Under the shadows of smoke and flame that danced on the uneven ground, Scott explained the burn is part of a four-year, continued partnership between the Town of Breckenridge, the Red, White and Blue Fire District, Summit County Open Space and Trails and the Colorado State Forest Service as well as town volunteers.

“The Town of Breckenridge is on the leading edge as far as the county goes in treating open space land,” Scott said. Partnering with the county means funding that has plenty of bang for its buck: She said each of Breckenridge’s dollars is matched with $1 of county funding through 2008’s Referendum 1A.

Benedict added that local recreators have helped by planting wildflower and native grass seed to begin regenerating the forest and preempting noxious weed takeover.

“In a couple of years, (new plants) will be growing, especially on the south faces,” Scott said. “We could be looking at 20 years of gray mountainsides, or we could look at new shoots this spring.”

Breckenridge Open Space and Trails Planner Scott Reid said about 30 acres of timber was burned Monday. Another 10 to 15 was trucked to a mill, chipped or scattered as slash.

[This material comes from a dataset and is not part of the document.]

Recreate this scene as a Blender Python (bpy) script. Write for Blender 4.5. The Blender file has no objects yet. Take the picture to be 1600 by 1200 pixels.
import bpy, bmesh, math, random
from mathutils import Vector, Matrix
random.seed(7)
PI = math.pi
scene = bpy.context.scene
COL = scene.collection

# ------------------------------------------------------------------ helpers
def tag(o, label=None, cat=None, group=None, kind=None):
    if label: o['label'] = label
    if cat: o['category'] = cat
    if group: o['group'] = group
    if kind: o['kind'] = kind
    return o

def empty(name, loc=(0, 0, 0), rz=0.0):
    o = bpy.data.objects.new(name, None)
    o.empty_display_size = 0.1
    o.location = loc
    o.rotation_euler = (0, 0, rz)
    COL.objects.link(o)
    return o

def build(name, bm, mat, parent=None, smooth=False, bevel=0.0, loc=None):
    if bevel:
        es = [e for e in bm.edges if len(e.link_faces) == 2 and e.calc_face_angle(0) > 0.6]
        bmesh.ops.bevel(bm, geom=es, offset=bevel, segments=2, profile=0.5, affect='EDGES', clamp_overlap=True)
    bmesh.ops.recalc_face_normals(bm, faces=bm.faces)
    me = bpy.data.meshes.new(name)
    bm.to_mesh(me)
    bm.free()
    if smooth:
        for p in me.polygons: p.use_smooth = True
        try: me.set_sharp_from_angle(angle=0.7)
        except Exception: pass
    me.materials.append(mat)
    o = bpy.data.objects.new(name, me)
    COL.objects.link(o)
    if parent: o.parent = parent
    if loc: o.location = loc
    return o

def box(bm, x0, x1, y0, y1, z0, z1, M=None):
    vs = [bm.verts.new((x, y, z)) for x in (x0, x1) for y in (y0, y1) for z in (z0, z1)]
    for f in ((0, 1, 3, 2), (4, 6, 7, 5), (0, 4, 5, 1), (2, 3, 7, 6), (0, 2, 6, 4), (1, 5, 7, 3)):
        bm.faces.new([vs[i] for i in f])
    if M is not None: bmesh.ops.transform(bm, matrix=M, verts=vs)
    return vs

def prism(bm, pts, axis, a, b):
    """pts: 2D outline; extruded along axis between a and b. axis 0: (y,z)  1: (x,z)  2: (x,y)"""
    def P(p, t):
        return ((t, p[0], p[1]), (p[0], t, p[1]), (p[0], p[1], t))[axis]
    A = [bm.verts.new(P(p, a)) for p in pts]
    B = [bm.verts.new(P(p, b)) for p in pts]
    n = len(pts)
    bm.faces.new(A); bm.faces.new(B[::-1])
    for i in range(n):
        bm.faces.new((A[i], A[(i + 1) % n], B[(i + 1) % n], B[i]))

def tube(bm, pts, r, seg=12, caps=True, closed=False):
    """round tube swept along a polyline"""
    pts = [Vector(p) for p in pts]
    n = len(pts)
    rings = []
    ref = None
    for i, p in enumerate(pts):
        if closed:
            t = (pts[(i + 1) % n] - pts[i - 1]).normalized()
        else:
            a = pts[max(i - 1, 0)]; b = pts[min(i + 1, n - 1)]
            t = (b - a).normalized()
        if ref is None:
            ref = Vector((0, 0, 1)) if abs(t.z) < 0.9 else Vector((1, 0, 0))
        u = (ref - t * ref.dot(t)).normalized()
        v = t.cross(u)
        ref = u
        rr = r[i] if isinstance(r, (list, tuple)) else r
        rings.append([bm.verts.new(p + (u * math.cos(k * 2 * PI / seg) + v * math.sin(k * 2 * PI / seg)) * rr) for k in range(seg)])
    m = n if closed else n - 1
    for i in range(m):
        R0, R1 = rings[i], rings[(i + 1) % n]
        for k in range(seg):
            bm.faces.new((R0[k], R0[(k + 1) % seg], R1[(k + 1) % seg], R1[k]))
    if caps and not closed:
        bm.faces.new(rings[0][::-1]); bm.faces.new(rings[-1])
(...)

Recreationists can benefit from mitigation efforts because their trails are reopened after a year of mitigation instead of closed permanently when jackstraw covers the paths, Scott said. She added that it’s helpful from a firefighter’s point of view to have the fire break as well as to simply be able to get into the forest for fire prevention – something fallen timber often prevents.